In their push towards zero-emissions, General Motors likely wants to change the conversation around the EV1.

General Motors has had a complicated history with electric vehicle development. The GM Impact electric concept car was revealed in 1990 to much acclaim. It had a very unique look in both the exterior and interior. The car was small but sporty compared to other electric vehicles at the time.

The warm reception of the GM concept car partially inspired the California Air Resource Board (CARB) zero-emission vehicle (ZEV) mandate. By 2003, 10% of models being marketed in California would need to be ZEVs. The Impact certainly lived up to its name.

By the middle of the 1990's, GM announced it would be bringing the Impact to market as the EV1. It would be the first mass-produced electric vehicle put on the market since the early 20th century. Other ZEVs announced at the time were conversions of existing ICE vehicles. But the peppy EV-1 was built from the ground up as an electric car.

The EV1 was only available as a lease and was primarily a test-bed vehicle. Between 1996 and 1999, GM produced 1,117 of the cars. In 2003, GM CEO Rick Wagoner announced the cancellation of the EV1 program.

The cars were returned and crushed to great outrage by owners. A few dozen EV1 shells survived, as did a few hundred Chevy S-10 EVs and Rav4 EVs. But most electrics from this period met a similar fate. Later, in a 2006 interview, Rick Wagoner referred to this decision as his biggest regret.

AV1: Autonomous Vehicle 1?

Since the release of the documentary Who Killed The Electric Car, the EV1 name has carried a lot of baggage. But GM is literally a different company today. Before the launch of the Bolt EV, Mark Reuss, GM head of product development said:

The people who make GM change over time. Many leave, many come, many have seen many times. The people who let EV1 perish are not here. The people who make Volts, Bolts, etc are here engineering and making them. While we work for an entity or holding company which is similar — the people who define the entity are completely different. Time to think of GM as who it IS, not who it WAS. We are not an ‘IT’.

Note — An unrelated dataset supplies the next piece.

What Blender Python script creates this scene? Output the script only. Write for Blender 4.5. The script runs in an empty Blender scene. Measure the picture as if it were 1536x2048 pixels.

https://twitter.com/GM/status/1008343803256819712

A video posted to social media on fathers day might be a first move to re-embrace the EV1 name. In it Mark Reuss discusses the importance of the Impact concept and what it meant to his father, Lloyd Reuss.

The next move, caught by GM Inside News, was a patent for a product named 'AV1'.  The patent was filed in June, 2018 by General Motors' Timothy Gorbatoff and Lauren Latimer. Latimer is notable as being Cruise Automation's Copyright Agent.

Cruise is General Motors autonomous vehicle "start up". GM formally acquired Cruise in 2016, and the company has since made significant progress towards fully autonomous vehicle deployment. Using custom Bolt EVs, they plan to have a commercialized self-driving fleet on the road at some point in 2019.

The company may ultimately choose not to go with the name 'AV1'. But the decision to register the trademark isn't a coincidence. If they do so, it will be a deliberate attempt to tie their first mass-produced autonomous vehicle (AV1) with their first mass-produced electric vehicle (EV1).